DES ÉLÉMENTS SPÉCIFIQUES AU GENRE ?
❚ Au regard des leviers activés pour négocier financièrement la performance sportive, le fait d’être une femme peut constituer : » Un atout : ➥ si l’apparence physique de l’athlète femme correspond aux standards féminins et si elle accepte de s’y conformer, dans une certaine mesure ; ➥ si le niveau féminin est moins dense que chez les hommes ce qui peut permettre d’être la seule athlète identifiée par les partenaires financiers ; ➥ si elle sait construire son image et adapter sa communication en fonction des attentes sociales.

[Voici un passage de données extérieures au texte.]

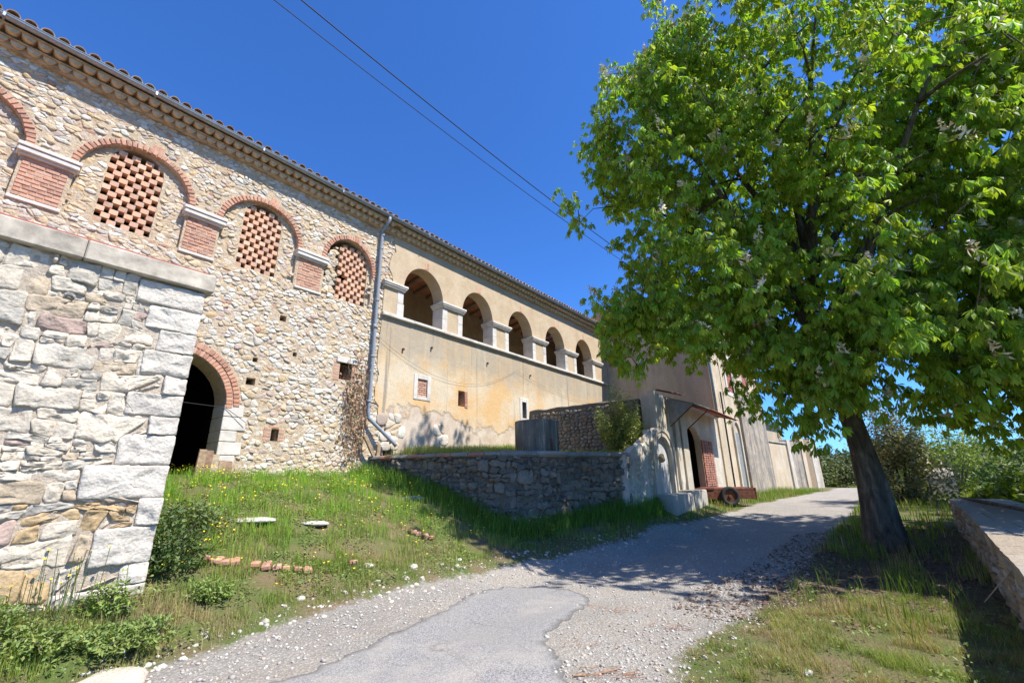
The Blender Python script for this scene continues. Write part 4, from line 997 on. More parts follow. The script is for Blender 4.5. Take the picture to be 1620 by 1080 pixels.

Le fait d’être une femme devient alors une opportunité pour capter certains contrats financiers en communiquant, par exemple, dans le domaine du bien-être, de la santé, du fitness, etc. » Un désavantage : ➥ si l’athlète pratique une discipline peu médiatisée ; ➥ si l’athlète pratique une discipline dans laquelle le niveau masculin est bien supérieur ; ➥ si l’athlète ne correspond pas aux standards féminins de la « beauté » ; ➥ si l’athlète ne peut s’appuyer sur les compétences d’un staff qualifié. Le risque est d’autant plus élevé lorsque les désavantages se cumulent, creusant les inégalités de condition dans l’accès et le maintien à la plus haute performance. ❚ La variable sexe est ainsi nuancée par : » les différences de médiatisation des disciplines ; » la capacité du sportif et/ou de son staff à capitaliser sur sa performance par divers moyens ; » le niveau sportif. ❚ Cependant, des inégalités structurelles persistent : » à niveau de performance équivalent, un athlète homme perçoit généralement plus de gains. En effet, si les primes selon le niveau de performance sont les mêmes, les primes d’engagement, indexées selon la notoriété, sont à l’avantage des athlètes hommes ; » or non seulement les grandes stars mondiales sont masculines, mais les grandes stars françaises le sont aussi ; » une grossesse génère un manque à gagner important, notamment en raison d’une possible perte de l’équipementier, même si elle n’est pas systématique ; » selon 2 acteurs, l’apparence féminine reste un critère plus décisif que l’apparence masculine dans l’obtention d’un contrat. Cependant, les stratégies des équipementiers sont variables : le critère de la beauté est plus déterminant pour certains équipementiers que pour d’autres.